The decision to organise the meeting was taken so as to strike while the iron was hot, so to speak, soon after Corbyn and Sultana announced the founding of Your Party. Although not party to the decision, I fully agree with it. Cedar Hall was booked as the anticipated attendance would be too large to be accommodated anywhere else at Ruskin House. It was unfortunate that the lighting was only for 50% of the room but being a summer evening it was not too inconvenient for us, and although I was seated in the lighted part no one from the shadows complained. I would contend that any seasoned activists that were there would have stories about attending meetings in more unforgiving circumstances. I will take the views of Walter on board, however I will also take the pluses from the meeting:-
More than 100 attendees, some in wheelchairs coming at short notice,
The speakers all keeping to the allotted time,
Heartfelt contributions about their experiences,
Broad attendance from all genders and backgrounds.
The meeting was chaired with experience and with the recognition that the meeting had to have a semblance of structure but not to be too rigid given that the meeting was inaugural and that there probably were attendees who were at their very first political meeting.
There was representatives from the Communist Party, Revolutionary Communist Party and Socialist Party. I do not recall anybody from the SWP and as a former member I would have recognised the verbiage and to be honest all of them put together did not even form a significant minority. And Walter is correct in that no faces from the Labour Party were prepared to glimpse over the parapet.
There was agreement that monthly meetings should start being held and I would expect that from these meetings organisational and policy decisions will be taken.
I asked the cameraman who was filming the speakers when and where the filming will be shown and he told me he expects it to be shown on the Crispin Flintoff show, which is on YouTube, either this Sunday or the next.
Strike? That sounds a bit premature
Not Your Party’s fault half the lights weren’t working. That was down to Ruskin House. I asked the barman why they weren’t and he said an electrician had been unable to fix them earlier that day. A bit crap, I thought, but in keeping with the downbeat vibe around the other rooms on the ground floor.

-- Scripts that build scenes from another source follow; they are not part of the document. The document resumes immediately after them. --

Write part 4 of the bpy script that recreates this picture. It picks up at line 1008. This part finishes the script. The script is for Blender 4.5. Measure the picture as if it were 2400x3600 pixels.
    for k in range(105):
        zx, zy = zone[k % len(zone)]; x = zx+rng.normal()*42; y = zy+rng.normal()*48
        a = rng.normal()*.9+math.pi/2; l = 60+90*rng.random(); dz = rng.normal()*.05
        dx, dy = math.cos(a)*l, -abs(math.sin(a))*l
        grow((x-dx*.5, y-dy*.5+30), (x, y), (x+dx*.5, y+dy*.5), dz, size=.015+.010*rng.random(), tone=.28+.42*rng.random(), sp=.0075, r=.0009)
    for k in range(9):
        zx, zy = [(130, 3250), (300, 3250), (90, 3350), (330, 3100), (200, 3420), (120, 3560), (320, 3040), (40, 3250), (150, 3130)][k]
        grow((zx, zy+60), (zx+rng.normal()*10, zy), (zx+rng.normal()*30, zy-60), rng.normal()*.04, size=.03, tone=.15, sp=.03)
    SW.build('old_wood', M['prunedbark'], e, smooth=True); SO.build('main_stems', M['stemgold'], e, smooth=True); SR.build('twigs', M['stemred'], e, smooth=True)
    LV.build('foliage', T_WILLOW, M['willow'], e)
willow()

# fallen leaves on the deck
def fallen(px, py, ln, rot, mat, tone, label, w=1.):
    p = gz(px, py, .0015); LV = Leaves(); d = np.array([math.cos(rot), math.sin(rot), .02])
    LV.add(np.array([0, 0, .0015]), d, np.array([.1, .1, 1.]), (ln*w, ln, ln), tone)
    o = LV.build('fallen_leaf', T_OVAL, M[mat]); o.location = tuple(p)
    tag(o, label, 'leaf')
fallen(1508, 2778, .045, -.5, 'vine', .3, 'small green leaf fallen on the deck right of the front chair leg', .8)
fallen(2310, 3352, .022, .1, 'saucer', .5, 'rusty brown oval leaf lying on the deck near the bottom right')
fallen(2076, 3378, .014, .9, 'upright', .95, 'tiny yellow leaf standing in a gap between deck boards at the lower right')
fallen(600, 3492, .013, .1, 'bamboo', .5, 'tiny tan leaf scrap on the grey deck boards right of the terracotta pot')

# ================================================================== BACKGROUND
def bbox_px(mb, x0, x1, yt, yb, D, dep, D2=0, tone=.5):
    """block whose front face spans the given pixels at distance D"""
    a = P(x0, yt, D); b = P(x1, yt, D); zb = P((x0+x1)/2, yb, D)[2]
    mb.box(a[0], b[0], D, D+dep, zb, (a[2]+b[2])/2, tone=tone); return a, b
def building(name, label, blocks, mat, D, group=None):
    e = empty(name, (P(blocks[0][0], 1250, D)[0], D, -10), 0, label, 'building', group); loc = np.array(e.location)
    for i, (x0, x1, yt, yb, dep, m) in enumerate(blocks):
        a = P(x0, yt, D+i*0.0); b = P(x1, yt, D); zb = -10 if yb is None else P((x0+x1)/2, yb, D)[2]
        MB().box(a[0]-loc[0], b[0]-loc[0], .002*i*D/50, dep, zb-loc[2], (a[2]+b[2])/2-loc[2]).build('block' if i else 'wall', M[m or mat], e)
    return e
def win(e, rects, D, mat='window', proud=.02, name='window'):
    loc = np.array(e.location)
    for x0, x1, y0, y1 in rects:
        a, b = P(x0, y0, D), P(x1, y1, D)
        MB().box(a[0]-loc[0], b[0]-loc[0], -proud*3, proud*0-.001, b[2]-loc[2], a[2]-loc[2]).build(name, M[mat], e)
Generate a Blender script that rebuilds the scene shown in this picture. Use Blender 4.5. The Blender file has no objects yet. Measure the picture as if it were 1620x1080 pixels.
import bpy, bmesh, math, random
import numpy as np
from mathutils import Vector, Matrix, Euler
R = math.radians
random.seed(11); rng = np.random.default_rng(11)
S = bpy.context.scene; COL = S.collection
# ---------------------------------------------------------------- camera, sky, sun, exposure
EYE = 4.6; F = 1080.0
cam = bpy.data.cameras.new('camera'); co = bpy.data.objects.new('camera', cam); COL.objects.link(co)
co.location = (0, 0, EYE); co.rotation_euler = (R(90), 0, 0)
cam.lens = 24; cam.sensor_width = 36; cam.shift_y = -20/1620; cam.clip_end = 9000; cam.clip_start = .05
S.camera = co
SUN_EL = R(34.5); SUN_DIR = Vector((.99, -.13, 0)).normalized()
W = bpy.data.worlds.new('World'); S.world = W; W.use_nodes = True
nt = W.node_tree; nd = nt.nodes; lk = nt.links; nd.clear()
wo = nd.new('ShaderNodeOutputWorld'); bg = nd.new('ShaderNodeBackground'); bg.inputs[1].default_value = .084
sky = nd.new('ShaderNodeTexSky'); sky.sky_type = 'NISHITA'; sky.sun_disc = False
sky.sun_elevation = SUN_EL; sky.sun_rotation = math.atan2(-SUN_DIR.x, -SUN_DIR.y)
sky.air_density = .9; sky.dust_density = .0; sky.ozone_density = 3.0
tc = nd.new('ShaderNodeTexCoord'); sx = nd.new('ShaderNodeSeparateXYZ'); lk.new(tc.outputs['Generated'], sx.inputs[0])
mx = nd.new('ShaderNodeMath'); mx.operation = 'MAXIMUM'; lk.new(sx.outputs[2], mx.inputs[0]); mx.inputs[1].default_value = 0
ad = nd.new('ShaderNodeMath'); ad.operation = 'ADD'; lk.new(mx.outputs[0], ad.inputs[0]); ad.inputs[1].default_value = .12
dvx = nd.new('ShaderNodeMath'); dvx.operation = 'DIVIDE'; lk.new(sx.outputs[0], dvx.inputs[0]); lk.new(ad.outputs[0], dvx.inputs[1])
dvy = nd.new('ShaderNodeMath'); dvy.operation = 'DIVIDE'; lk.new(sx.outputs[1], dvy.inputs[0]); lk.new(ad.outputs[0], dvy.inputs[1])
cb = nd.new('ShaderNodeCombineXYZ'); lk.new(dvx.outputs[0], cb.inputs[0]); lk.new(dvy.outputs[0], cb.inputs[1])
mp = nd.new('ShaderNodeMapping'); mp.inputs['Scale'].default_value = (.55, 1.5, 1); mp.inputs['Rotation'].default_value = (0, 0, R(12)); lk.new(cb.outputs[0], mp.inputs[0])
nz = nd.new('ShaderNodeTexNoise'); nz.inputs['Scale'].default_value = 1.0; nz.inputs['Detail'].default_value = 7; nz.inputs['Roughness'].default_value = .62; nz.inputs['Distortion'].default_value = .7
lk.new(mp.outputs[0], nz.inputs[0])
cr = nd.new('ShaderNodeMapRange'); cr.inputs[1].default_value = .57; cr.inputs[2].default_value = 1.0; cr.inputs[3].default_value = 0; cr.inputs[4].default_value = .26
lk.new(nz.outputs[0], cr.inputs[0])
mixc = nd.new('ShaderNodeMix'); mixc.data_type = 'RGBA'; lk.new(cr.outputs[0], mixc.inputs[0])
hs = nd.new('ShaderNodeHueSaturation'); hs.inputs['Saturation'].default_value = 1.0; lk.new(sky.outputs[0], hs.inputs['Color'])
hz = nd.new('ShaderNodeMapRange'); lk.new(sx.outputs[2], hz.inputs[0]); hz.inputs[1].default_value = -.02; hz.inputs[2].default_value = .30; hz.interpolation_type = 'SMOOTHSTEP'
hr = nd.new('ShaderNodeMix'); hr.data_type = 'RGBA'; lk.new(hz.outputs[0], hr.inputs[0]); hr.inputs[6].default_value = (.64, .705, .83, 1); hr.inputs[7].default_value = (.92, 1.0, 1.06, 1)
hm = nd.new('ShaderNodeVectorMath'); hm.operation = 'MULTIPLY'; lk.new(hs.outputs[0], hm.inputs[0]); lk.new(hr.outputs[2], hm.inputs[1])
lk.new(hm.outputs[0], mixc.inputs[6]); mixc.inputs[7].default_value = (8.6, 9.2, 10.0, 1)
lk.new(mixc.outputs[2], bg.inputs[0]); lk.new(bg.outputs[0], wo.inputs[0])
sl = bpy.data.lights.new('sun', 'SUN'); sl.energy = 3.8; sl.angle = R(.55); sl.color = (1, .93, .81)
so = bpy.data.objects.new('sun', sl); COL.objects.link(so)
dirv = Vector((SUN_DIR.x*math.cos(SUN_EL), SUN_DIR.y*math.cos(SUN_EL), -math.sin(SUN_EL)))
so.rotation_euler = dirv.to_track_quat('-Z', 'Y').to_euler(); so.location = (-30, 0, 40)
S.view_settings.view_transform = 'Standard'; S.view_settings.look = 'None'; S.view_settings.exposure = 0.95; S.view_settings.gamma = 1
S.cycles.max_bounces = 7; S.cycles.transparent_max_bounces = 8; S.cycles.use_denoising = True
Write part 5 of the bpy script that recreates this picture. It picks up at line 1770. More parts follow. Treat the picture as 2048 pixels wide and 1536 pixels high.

As for people being late and unable to find Ruskin House which is obviously Googlable; that’s about upping one’s game and hardly the fault of the organisers.
For me the issue is hot to get more young and BME people at the meetings in future, and that’s going to take music and a far more showbiz atmosphere with food and drink etc.
I’m a grey-haired old lefty who’s been on plenty of demos, and if that’s the ‘vanguard’ then fair enough. But one or two were nodding off, and we need a lot nore energy in the crowd than that. And I don’t mean the young opportunist idealogues of the RCP.
Solidarity to all present. Onwards and upwards.